Policy

Chris Christie's Fearmongering Argument Against Privacy

His clash with Rand Paul reflects the clash between the GOP's authoritarian and libertarian tendencies.

|

One of the most telling moments in last week's Republican presidential debate came when moderator Megyn Kelly asked New Jersey Gov. Chris Christie to defend his position that Rand Paul, the Kentucky senator, should be held responsible for the next terrorist attack on Americans because he opposes the National Security Agency's indiscriminate collection of our telephone records. Christie bragged about prosecuting terrorists, repeatedly invoked 9/11, but never answered the question.

That's because Christie's claim is indefensible, relying on blind fear, fuzzy thinking, and automatic obeisance to a government that claims to be protecting us. The clash between Christie and Paul reflected a deeper clash between the Republican Party's authoritarian and libertarian tendencies.

Paul said he was standing up for the principles underlying the Fourth Amendment, which forbids "unreasonable searches and seizures." Instead of collecting everyone's records, he said, the government should seek records tied to specific terrorism suspects, based on court orders.

"That's a completely ridiculous answer," Christie responded. "'I want to collect more records from terrorists, but less records from other people.' How are you supposed to know, Megyn?"

Christie thinks the government needs everyone's records, just in case. Or as other defenders of the NSA's warrantless snooping have put it, you need the whole haystack to find the needle.

Leaving aside the legendary folly of looking for needles in haystacks, the wielders of this metaphor have never been able to cite any cases that validate their position. "We have not identified a single instance involving a threat to the United States in which the program made a concrete difference in the outcome of a counterterrorism investigation," the president's Privacy and Civil Liberties Oversight Board reported last year. "Moreover, we are aware of no instance in which the program directly contributed to the discovery of a previously unknown terrorist plot or the disruption of a terrorist attack."
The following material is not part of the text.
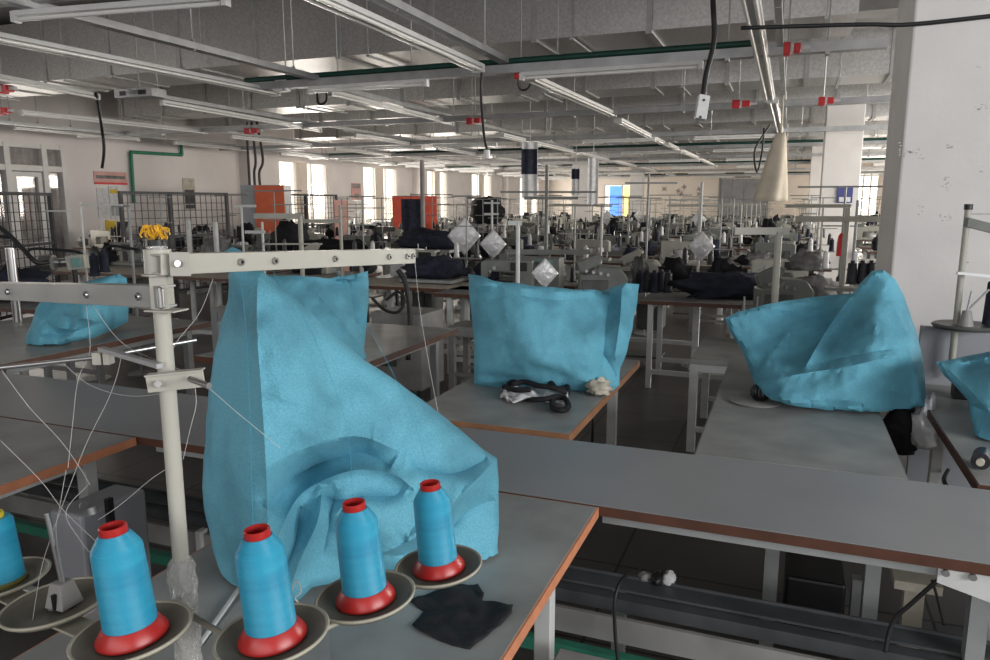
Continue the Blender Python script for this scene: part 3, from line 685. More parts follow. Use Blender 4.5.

Christie claims the NSA's phone record dragnet—which most Americans oppose, a federal appeals court deemed illegal, and Congress voted to halt—is essential to preventing terrorist attacks. But he can't explain why.

"I'll tell you why," he said in response to Kelly's question. "Because I'm the only person on this stage who's actually filed applications under the PATRIOT Act, who has gone before the federal—the Foreign Intelligence Service Court, who has prosecuted and investigated and jailed terrorists in this country after September 11th."

While boasting about his service as a U.S. attorney, Christie not only misidentified the Foreign Intelligence Surveillance Court. He falsely claimed that "I was appointed U.S. attorney by President Bush on September 10th, 2001, and the world changed enormously the next day." He was actually appointed on December 7, 2001, which makes this self-aggrandizing story a bit less dramatic.

More to the point, Christie never clarified how his experience as a prosecutor showed the need for the NSA's routine collection of telephone metadata. He did not mention any cases where that program played a crucial role, presumably because there were none.

Christie's pseudo-answer was simply an excuse to remind viewers, again and again, about the horror that was the terrorist attacks of September 11, 2001. "This is not theoretical to me," he said. "I went to the funerals."

Later, after Paul mentioned that Christie had literally embraced Barack Obama, suggesting excessive trust in a president who by his own admission has violated our privacy for no good reason, Christie retorted, "The hugs that I remember are the hugs that I gave to the families who lost their people on September 11th." This is not an argument; this is a naked attempt to drown logic in emotion. It is literally pathetic.

Christie's message was that airy-fairy concerns about civil liberties are fine "when you're sitting in a subcommittee, just blowing hot air about this." But such niceties must be forsaken "when you're responsible for protecting the lives of the American people." If Christie meant to scare me, he succeeded, but probably not in the way he intended.